図11 実機でのEMI(ノイズキャンセル無し)
図12 実機でのEMI(ノイズキャンセルあり)

図11ではPFCスイッチング周波数である140kHzの高調波ノイズ(280kHz, 420kHz, …)は全体的に高めに推移している。また140kHzの4次から7次の高調波である560kHz、700kHz、840kHz、980kHz近傍に特徴的なノイズの増大が観測された。図10においてVDS電圧のリンギング周波数が549kHzであるため、図11における560kHz近傍のノイズは電圧リンギングの重畳が原因と考えられる。同様に700kHz、840kHz、950kHzのVDS電圧リンギングが実機において確認できたため、スイッチング周波数の高調波にリンギング周波数が重畳したのが原因であると考えられる。またノイズピークがEN 55011 ClassB限度値を超えている周波数帯域が存在するため、ノイズ試験に不合格となる事がわかった。
図12では本提案のキャンセル手法によってPFCスイッチング周波数の高調波およびVDS電圧リンギング周波数のノイズピークが5~10dB低減されていることが確認できた。ノイズピークはすべての周波数において1段構成のEMIフィルタにおいてもEN 55011 ClassBを十分に満足する事がわかった。以上の結果より本提案のノイズキャンセル方式の有効性を確認できた。

7. むすび

本論文では高周波化によるスイッチング周波数起因の高調波コモンモードノイズ増大に伴うEMIフィルタ大型化の問題を解決するため、ノイズキャンセルを実現する新しい設計手法を提案した。PFC昇圧用インダクタに追加したノイズキャンセル用補助巻き線の巻き数比N:1を調整することで、キャンセル巻き線電圧とキャンセル電流注入用キャパシタ容量の最適化し、低ノイズ化とEMIフィルタの小型化を両立した。本提案の有効性を確認するため、シミュレーションおよび実機検証を行った。その結果EMIフィルタが1段構成であってもノイズキャンセル無しの条件と比較して、約10dBμVの伝導ノイズ低減が認められ、十分なノイズキャンセル効果を確認した。本提案を適用した際の小型化効果について図13に、実際の形状の写真を図14に示す。本提案手法により電源全体の約20%を占めるEMIフィルタ体積を従来商品比約50%に小型化することができた。電源全体としては従来比約10%(=50%×20%)小型化することができた。

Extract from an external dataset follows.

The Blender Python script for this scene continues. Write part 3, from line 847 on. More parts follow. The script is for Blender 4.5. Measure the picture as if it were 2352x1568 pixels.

図13 現行機種と従来機種間でのEMIフィルタ体積比較
図14 実機におけるEMIフィルタ周りの写真

参考文献

1)
パワーエレクトロニクスハンドブック編集委員会 編,パワーエレクトロニクスハンドブック,オーム社,2010,717 p.
2)
Lu, B.; Dong, W.; Wang, S.; Lee, F. C. High Frequency Investigation of Single-switch CCM Power Factor Correction Converter. Applied Power Electronics Conference and Exposition. 2004, Vol.3, p.1482-1487.
3)
Cochrane, D.; Chen, D. Y.; Boroyevich, D. Passive Cancellation of Common-Mode Noise in Power Electronic Circuits. IEEE Transactions on Power Electronics. 2003, Vol.18, No.3, p.756-763.
4)
Schmidt, M.; Stahl, J.; Albach, M. Influence of Parasitic Effects on Passive Cancellation of Common Mode Noise in a Boost Converter. Applied Power Electronics Conference and Exposition. 2004, p.471-477.
5)
Wang, S.; Lee, F. C. Investigation of the Transformation Between Differential-Mode and Common-Mode Noises in an EMI Filter Due to Unbalance. IEEE Transactions on Electromagnetic Compatibility. 2010, Vol.52, No.3, p.578-587.
6)
Intachot, T.; Klungwijit, W.; Prempraneerach, Y.; Nitta, S. A Study on Common-Mode Noise Generation in Switching Circuit due to Unbalanced Characteristic. Power Conversion Conference-Nagoya. 2007, p.429-434.